El PRI surge de un violento proceso revolucionario en México donde los enfrentamientos internos fueron una forma de depuración recurrente y cruel. Al final el grupo revolucionario se institucionalizó y gobernó el país por décadas. El mecanismo era sencillo: cada presidente designaba al candidato para la elección siguiente. Como el triunfo era cantado (por prácticas tramposas y también porque así lo prefería la gente), el sistema fue llamado "el dedazo". La designación parecía un puro capricho del presidente saliente, pero no lo era tanto. Había que equilibrar las tensiones internas para no causar rupturas. Así se consolidó una especie de "dictablanda" que el escritor ganador del Nobel Octavio Paz denominó "el ogro filantrópico".
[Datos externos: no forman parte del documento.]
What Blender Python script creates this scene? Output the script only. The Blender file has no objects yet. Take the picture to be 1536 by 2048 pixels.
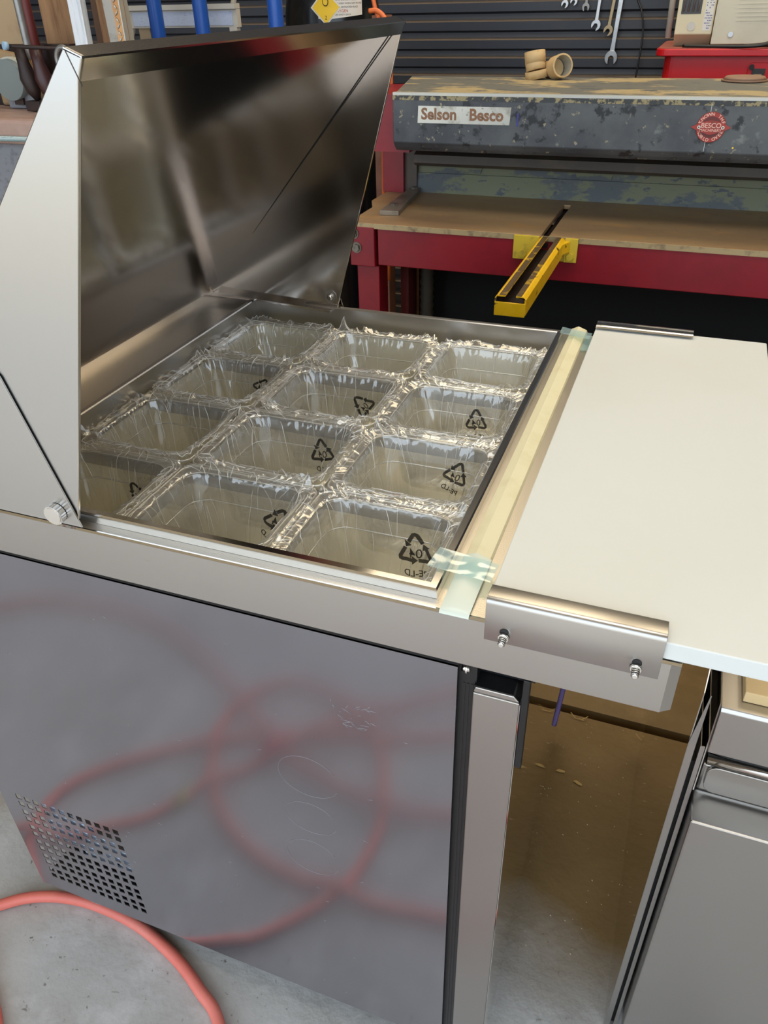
import bpy, bmesh, math, random
from mathutils import Vector, Matrix, noise
random.seed(7)
C = bpy.context.scene.collection
PI = math.pi

# ------------------------------------------------------------ camera, sky, sun, exposure
cam_d = bpy.data.cameras.new('camera'); cam = bpy.data.objects.new('camera', cam_d); C.objects.link(cam)
Rw = ((0.93658115, 0.17862683, -0.30150989), (0.34980335, -0.52877153, 0.77332935), (-0.02129248, -0.82975486, -0.55772171))
m = Matrix.Identity(4)
for i in range(3):
    m[i][0] = Rw[i][0]; m[i][1] = -Rw[i][1]; m[i][2] = -Rw[i][2]
m[2][3] = 1.41
cam.matrix_world = m
cam_d.sensor_fit = 'HORIZONTAL'; cam_d.sensor_width = 36; cam_d.lens = 36 * 1540 / 1536
cam_d.clip_start = .02; cam_d.clip_end = 200
bpy.context.scene.camera = cam
vs = bpy.context.scene.view_settings
vs.view_transform = 'Standard'; vs.look = 'None'; vs.gamma = 1; vs.use_curve_mapping = False
vs.exposure = 0.0

world = bpy.data.worlds.new('sky'); bpy.context.scene.world = world; world.use_nodes = True
wn = world.node_tree.nodes; bg = wn['Background']
bg.inputs[0].default_value = (0.74, 0.87, 1.0, 1); bg.inputs[1].default_value = 2.4

def lamp(name, kind, loc, rot, energy, color, **k):
    d = bpy.data.lights.new(name, kind); o = bpy.data.objects.new(name, d); C.objects.link(o)
    o.location = loc; o.rotation_euler = rot; d.energy = energy; d.color = color
    for a, v in k.items(): setattr(d, a, v)
    return o
lamp('sun', 'SUN', (0, -6, 8), (math.radians(26), math.radians(-8), 0), 3.0, (1, .94, .84), angle=.01)
lamp('doorway_light', 'AREA', (0.2, -2.1, 1.9), (math.radians(78), 0, 0), 22, (.86, .93, 1), shape='RECTANGLE', size=5.0, size_y=3.0)

# ------------------------------------------------------------ materials
MATS = {}
def col(c):
    return (c[0], c[1], c[2], 1)
def srgb(r, g, b):
    f = lambda v: (v / 255 / 12.92) if v / 255 <= .04045 else ((v / 255 + .055) / 1.055) ** 2.4
    return (f(r), f(g), f(b))
def mat(name, base, rough=.5, metal=0, noises=(), bump=None, rvar=None, emit=None, stretch=None, **kw):
    """noises: (scale, colour, low, high[, detail]) laid over each other as worn patches"""
    if name in MATS: return MATS[name]
    M = bpy.data.materials.new(name); M.use_nodes = True; nt = M.node_tree; N = nt.nodes; L = nt.links
    b = N['Principled BSDF']; b.inputs['Roughness'].default_value = rough; b.inputs['Metallic'].default_value = metal
    b.inputs['Base Color'].default_value = col(base)
    tc = N.new('ShaderNodeTexCoord'); mp = N.new('ShaderNodeMapping'); L.new(tc.outputs['Object'], mp.inputs['Vector'])
    if stretch: mp.inputs['Scale'].default_value = stretch
    src = None
    for i, n in enumerate(noises):
        tx = N.new('ShaderNodeTexNoise'); tx.inputs['Scale'].default_value = n[0]
        tx.inputs['Detail'].default_value = n[4] if len(n) > 4 else 6
        tx.inputs['Roughness'].default_value = .62
        off = N.new('ShaderNodeVectorMath'); off.operation = 'ADD'; off.inputs[1].default_value = (i * 3.7, i * 1.9, i * 5.1)
        L.new(mp.outputs['Vector'], off.inputs[0]); L.new(off.outputs[0], tx.inputs['Vector'])
        mr = N.new('ShaderNodeMapRange'); mr.inputs[1].default_value = n[2]; mr.inputs[2].default_value = n[3]
        L.new(tx.outputs['Fac'], mr.inputs[0])
        mx = N.new('ShaderNodeMix'); mx.data_type = 'RGBA'
        L.new(mr.outputs[0], mx.inputs[0])
        if src is None: mx.inputs[6].default_value = col(base)
        else: L.new(src, mx.inputs[6])
        mx.inputs[7].default_value = col(n[1]); src = mx.outputs[2]
    if src is not None: L.new(src, b.inputs['Base Color'])
    if bump:
        tx = N.new('ShaderNodeTexNoise'); tx.inputs['Scale'].default_value = bump[0]; tx.inputs['Detail'].default_value = 5
        L.new(mp.outputs['Vector'], tx.inputs['Vector'])
        bp = N.new('ShaderNodeBump'); bp.inputs['Strength'].default_value = bump[1]; bp.inputs['Distance'].default_value = bump[2] if len(bump) > 2 else .002
        L.new(tx.outputs['Fac'], bp.inputs['Height']); L.new(bp.outputs[0], b.inputs['Normal'])
    if rvar:
        tx = N.new('ShaderNodeTexNoise'); tx.inputs['Scale'].default_value = rvar[0]; tx.inputs['Detail'].default_value = 4
        L.new(mp.outputs['Vector'], tx.inputs['Vector'])
        mr = N.new('ShaderNodeMapRange'); mr.inputs[3].default_value = rvar[1]; mr.inputs[4].default_value = rvar[2]
        L.new(tx.outputs['Fac'], mr.inputs[0]); L.new(mr.outputs[0], b.inputs['Roughness'])
    if emit:
        b.inputs['Emission Color'].default_value = col(emit[0]); b.inputs['Emission Strength'].default_value = emit[1]
    for k, v in kw.items(): b.inputs[k.replace('_', ' ')].default_value = v
    M.diffuse_color = col(base); MATS[name] = M
    return M

STEEL = mat('brushed_steel', (.47, .45, .43), .3, 1, bump=(220, .04, .0006), rvar=(90, .25, .36), stretch=(.25, 1, 6))
STEEL_TOP = mat('brushed_steel_worktop', (.62, .58, .52), .3, 1, bump=(900, .6, .0005), rvar=(60, .26, .38))
STEEL_LID = mat('satin_steel_lid', (.60, .555, .52), .12, 1, bump=(160, .02, .0005), stretch=(1, .1, 1))
STEEL_LIDOUT = mat('satin_steel_hood', (.50, .49, .475), .28, 1, bump=(200, .03, .0006), stretch=(.4, 1, 3))
STEEL_PANEL = mat('film_covered_steel_panel', (.275, .263, .285), .12, .76, noises=((3.0, (.30, .287, .305), .4, .7), (60, (.46, .45, .46), .74, .8)), rvar=(2, .10, .17))
MIRROR = mat('bright_annealed_door', (.74, .71, .67), .05, 1)
STEEL_POL = mat('polished_steel', (.72, .70, .67), .12, 1)
STEEL_IN = mat('well_lining', srgb(232, 226, 204), .4, .15)
BLACK = mat('black_plastic', (.006, .006, .007), .45, noises=((40, (.012, .012, .012), .5, .8),))
RUBBER = mat('black_gasket', (.008, .008, .009), .35)
BOARD = mat('white_cutting_board', srgb(210, 212, 209), .42, noises=((3.0, srgb(206, 207, 201), .45, .75),), bump=(500, .08, .0004))
CREAM_STRIP = mat('cream_foam_strip', srgb(222, 214, 180), .6, noises=((25, srgb(210, 200, 160), .5, .8),))
FOAMLIGHT = mat('pale_translucent_strip', srgb(205, 212, 200), .35)

def thin_film(name, tint, gloss_col, base_fac, edge_fac, rough, bump, milky=0.0, milk=(.9, .88, .8)):
    M = bpy.data.materials.new(name); M.use_nodes = True; nt = M.node_tree; N = nt.nodes; L = nt.links
    N.remove(N['Principled BSDF']); out = N['Material Output']
    tr = N.new('ShaderNodeBsdfTransparent'); tr.inputs[0].default_value = col(tint)
    gl = N.new('ShaderNodeBsdfGlossy'); gl.inputs[0].default_value = col(gloss_col); gl.inputs['Roughness'].default_value = rough
    lw = N.new('ShaderNodeLayerWeight'); lw.inputs['Blend'].default_value = .5
    mr = N.new('ShaderNodeMapRange'); mr.inputs[1].default_value = .0; mr.inputs[2].default_value = 1
    mr.inputs[3].default_value = base_fac; mr.inputs[4].default_value = edge_fac
    pw = N.new('ShaderNodeMath'); pw.operation = 'POWER'; pw.inputs[1].default_value = 2.5
    L.new(lw.outputs['Facing'], pw.inputs[0]); L.new(pw.outputs[0], mr.inputs[0])
    mx = N.new('ShaderNodeMixShader'); L.new(mr.outputs[0], mx.inputs[0]); L.new(tr.outputs[0], mx.inputs[1]); L.new(gl.outputs[0], mx.inputs[2])
    last = mx.outputs[0]
    if milky:
        df = N.new('ShaderNodeBsdfDiffuse'); df.inputs[0].default_value = col(milk)
        m2 = N.new('ShaderNodeMixShader'); m2.inputs[0].default_value = milky
        L.new(last, m2.inputs[1]); L.new(df.outputs[0], m2.inputs[2]); last = m2.outputs[0]
    if bump:
        tc = N.new('ShaderNodeTexCoord')
        tx = N.new('ShaderNodeTexNoise'); tx.inputs['Scale'].default_value = bump[0]; tx.inputs['Detail'].default_value = 3
        try: tx.noise_type = 'RIDGED_MULTIFRACTAL'
        except Exception: pass
        L.new(tc.outputs['Object'], tx.inputs['Vector'])
        bp = N.new('ShaderNodeBump'); bp.inputs['Strength'].default_value = bump[1]; bp.inputs['Distance'].default_value = bump[2]
        L.new(tx.outputs['Fac'], bp.inputs['Height']); L.new(bp.outputs[0], gl.inputs['Normal'])
    L.new(last, out.inputs['Surface'])
    return M
PC = thin_film('clear_polycarbonate', (.93, .92, .88), (1, 1, 1), .05, .75, .04, None, .05)
BAG = thin_film('clear_bag_film', (.965, .96, .945), (1, 1, 1), .13, .9, .08, (30, .6, .004), .09, (.95, .94, .90))
TAPE = thin_film('clear_tape', (.80, .93, .93), (1, 1, 1), .12, .7, .1, (60, .5, .002), .25, (.62, .85, .88))
INK = mat('black_print', (.02, .02, .02), .6)
CREASE_GLINT = mat('crease_glint', (.9, .89, .86), .12, .3)
EDGE = thin_film('clear_plastic_edge', (.95, .94, .90), (1, 1, 1), .4, .9, .08, None, .3)
INKP = thin_film('grey_film_print', (.16, .155, .15), (.5, .5, .5), .05, .2, .3, None, .25, (.03, .03, .03))

CONC = mat('concrete_floor', srgb(182, 181, 180), .62, noises=((2.2, srgb(152, 148, 143), .45, .7), (11, srgb(194, 193, 193), .5, .72), (55, srgb(118, 112, 104), .64, .70), (260, srgb(196, 194, 190), .62, .72)), bump=(55, .6, .003), rvar=(6, .45, .75))
CONC_BR = mat('warm_lit_floor', srgb(128, 104, 66), .5, noises=((2.2, srgb(110, 88, 52), .4, .7), (14, srgb(140, 118, 78), .5, .8), (120, srgb(84, 66, 40), .66, .74)), bump=(50, .3, .002), rvar=(8, .35, .6))  # brown stands in for warm light on the far concrete
HOSE = mat('pink_red_rubber_hose', srgb(222, 116, 102), .5, noises=((8, srgb(228, 132, 118), .4, .7),))
RED = mat('crimson_machine_paint', srgb(136, 14, 30), .42, noises=((5, srgb(112, 10, 26), .45, .7), (70, srgb(170, 80, 80), .72, .76)), bump=(30, .06))
REDB = mat('bright_red_paint', srgb(205, 22, 28), .32, noises=((6, srgb(180, 16, 24), .5, .8),))
RED_D = mat('dusty_red_top', srgb(168, 100, 88), .6, noises=((6, srgb(140, 84, 70), .4, .7), (25, srgb(186, 128, 110), .6, .8)))
NAVY = mat('scratched_dark_paint', srgb(60, 63, 68), .5, noises=((5, srgb(86, 89, 92), .42, .66), (24, srgb(36, 38, 42), .56, .62), (60, srgb(146, 138, 114), .64, .68), (16, srgb(118, 120, 118), .63, .70)), bump=(60, .25, .001), rvar=(12, .35, .65))
DUST = mat('dusty_beam_top', srgb(104, 103, 98), .55, noises=((9, srgb(168, 150, 112), .50, .56, 8), (26, srgb(84, 87, 90), .58, .62)), stretch=(.6, 1, 1))
PALEEDGE = mat('bare_metal_edge', srgb(188, 186, 178), .4, .4, noises=((12, srgb(206, 196, 166), .5, .7),))
RUST = mat('rusty_worn_table', srgb(172, 142, 104), .45, .25, noises=((3, srgb(152, 122, 92), .4, .65), (11, srgb(192, 146, 90), .55, .72, 8), (50, srgb(96, 78, 62), .64, .74)), stretch=(.6, 1, 1), rvar=(9, .3, .6))
RUSTEDGE = mat('worn_table_edge', srgb(178, 156, 116), .5, .3, noises=((30, srgb(110, 92, 76), .5, .7),))
OLIVE = mat('flaking_olive_paint', srgb(112, 114, 88), .6, noises=((9, srgb(84, 90, 92), .5, .54, 9), (40, srgb(74, 80, 86), .6, .64)), stretch=(.6, 1, 1.2))
GREYBLUE = mat('bare_blade_steel', srgb(88, 92, 98), .45, .3, noises=((10, srgb(110, 112, 98), .55, .7, 8),), stretch=(.5, 1, 1))
DARKBR = mat('greasy_brown_beam', srgb(74, 64, 56), .5, noises=((6, srgb(98, 86, 66), .5, .75),))
YEL = mat('chipped_yellow_paint', srgb(232, 182, 14), .4, noises=((30, srgb(240, 194, 40), .4, .7), (34, srgb(92, 72, 40), .60, .63, 8)))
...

Con la derrota en una guerra civil del Partido Blanco en 1904, el Partido Colorado en Uruguay, liderado por la popular figura del José Batlle y Ordóñez, se volvió imbatible. Ante un país todavía anárquico, Batlle consolidó un Estado que terminó siendo su bastión de poder. Simultáneamente, incluso con la presión de los blancos, fortaleció las instituciones de modo paradójico: controlaba buena parte del país dentro de reglas de juego que eran, para la época, liberales.

Tampoco Batlle y Ordóñez las tenían todas consigo. Su poder fue desafiado y en ocasiones con éxito. En parte, por el partido opositor. Algunos historiadores sostienen (con algo de razón) que de no haber habido un Partido Blanco, Uruguay hubiera terminado como México. Sin embargo, la mayoría de los desafíos vinieron desde dentro de su partido. Allí se procesaban los debates del país. Lo que era interno se volvía un asunto nacional.
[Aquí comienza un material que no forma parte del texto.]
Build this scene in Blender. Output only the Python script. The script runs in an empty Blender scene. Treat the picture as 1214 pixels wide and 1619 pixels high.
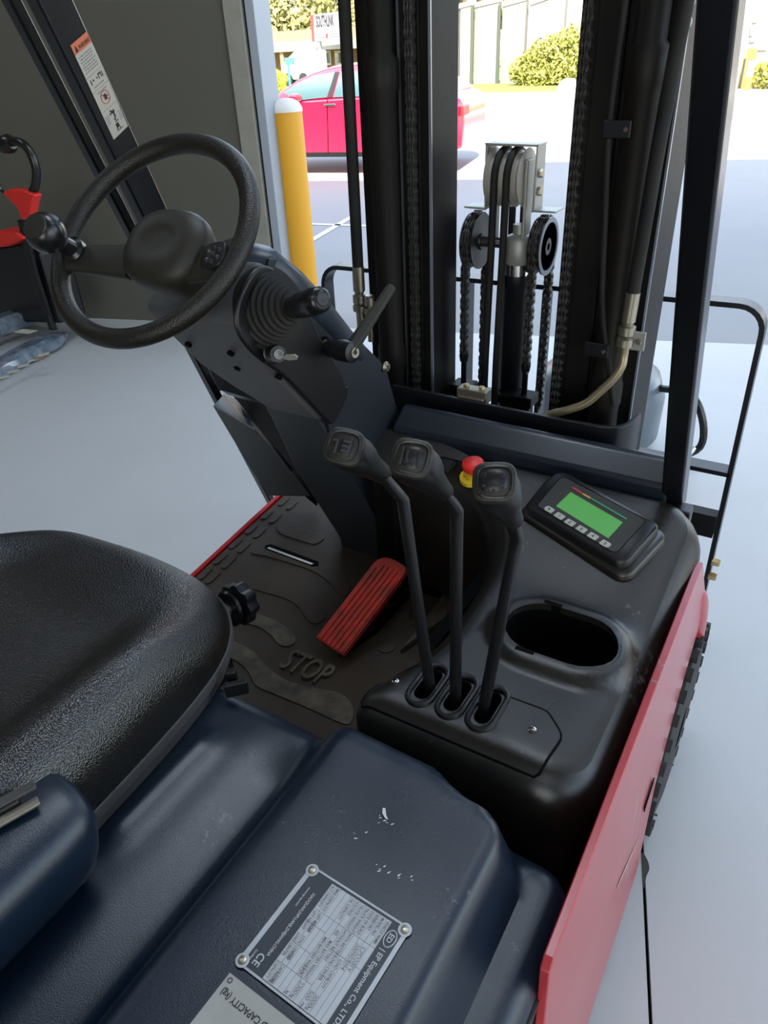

Eventualmente, esa hegemonía se perdió. Pero al comenzar el siglo XXI el Frente Amplio va en similar dirección. Lleva 25 años al frente del gobierno capitalino, donde vive la mitad del país, y dos períodos en el gobierno nacional. Al presentarse Tabaré Vázquez para un nuevo período frentista (sería el segundo no consecutivo suyo), todo apunta a una prolongación de este ciclo.

Al igual que con el peronismo, comienza a instalarse la idea de que si otro gana, no le será fácil gobernar. En Uruguay el sindicalismo tiene amplio dominio frentista; en la Argentina, es peronista. Un estilo activo de militancia expresa a la cultura frentista uruguaya, así como el gran movilizador popular en la Argentina es el peronismo. De ese modo, algunos se van convenciendo de que es preferible que todo siga como está, aunque con leves retoques en el envase. Es una lógica perversa, casi un chantaje, pues cuando sí ocurre una rotación en el gobierno, el partido que asume enfrenta una burocracia estatal y un sindicalismo que no le pertenecen y que conspiran para paralizarlo.
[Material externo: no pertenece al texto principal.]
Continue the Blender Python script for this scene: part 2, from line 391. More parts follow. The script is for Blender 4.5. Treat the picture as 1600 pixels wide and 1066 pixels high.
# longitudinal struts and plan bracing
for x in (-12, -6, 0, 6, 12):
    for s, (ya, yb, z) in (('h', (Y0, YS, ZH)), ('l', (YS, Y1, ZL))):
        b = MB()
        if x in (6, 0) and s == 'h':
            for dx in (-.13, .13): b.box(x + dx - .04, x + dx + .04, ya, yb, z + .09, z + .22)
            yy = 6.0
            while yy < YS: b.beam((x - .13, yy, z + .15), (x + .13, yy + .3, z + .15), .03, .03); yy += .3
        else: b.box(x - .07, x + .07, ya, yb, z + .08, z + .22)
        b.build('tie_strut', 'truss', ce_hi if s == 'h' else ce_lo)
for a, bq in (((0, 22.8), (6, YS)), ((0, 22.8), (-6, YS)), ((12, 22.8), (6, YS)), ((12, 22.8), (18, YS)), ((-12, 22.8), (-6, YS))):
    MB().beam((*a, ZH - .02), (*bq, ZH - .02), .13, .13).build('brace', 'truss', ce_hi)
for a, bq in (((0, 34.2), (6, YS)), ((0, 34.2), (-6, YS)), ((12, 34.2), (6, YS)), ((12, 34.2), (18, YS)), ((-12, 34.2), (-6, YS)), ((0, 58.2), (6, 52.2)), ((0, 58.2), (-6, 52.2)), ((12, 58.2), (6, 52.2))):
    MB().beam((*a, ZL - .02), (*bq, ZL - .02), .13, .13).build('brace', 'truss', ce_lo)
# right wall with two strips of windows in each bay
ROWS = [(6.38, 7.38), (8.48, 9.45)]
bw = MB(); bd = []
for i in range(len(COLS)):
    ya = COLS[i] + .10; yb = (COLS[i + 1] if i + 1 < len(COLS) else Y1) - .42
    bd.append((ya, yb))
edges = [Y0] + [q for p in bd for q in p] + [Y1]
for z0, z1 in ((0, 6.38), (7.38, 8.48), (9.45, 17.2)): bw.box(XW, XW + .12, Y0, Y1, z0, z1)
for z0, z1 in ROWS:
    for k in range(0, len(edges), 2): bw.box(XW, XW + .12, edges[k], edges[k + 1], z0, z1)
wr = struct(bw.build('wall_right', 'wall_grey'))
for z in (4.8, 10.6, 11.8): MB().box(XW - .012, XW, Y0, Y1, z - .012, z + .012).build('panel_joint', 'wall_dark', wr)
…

Cuando al partido dominante le va mal, siempre emerge desde adentro una impensada alternativa. Alguien que tal vez derrote al gobierno, pero logre lo más importante: salvar al peronismo.

Lo saludable en una democracia es la fluida alternancia de partidos. Renueva liderazgos, estimula propuestas y ejerce una natural contención a la corrupción (por aquello de que ella es absoluta en un régimen absoluto). Cuando esto no ocurre es porque la dinámica política se contaminó y hay quienes están interesados en que así funcionen las cosas. También, porque sectores importantes de la población no se sienten incómodos ante esta realidad y la toleran con sus votos.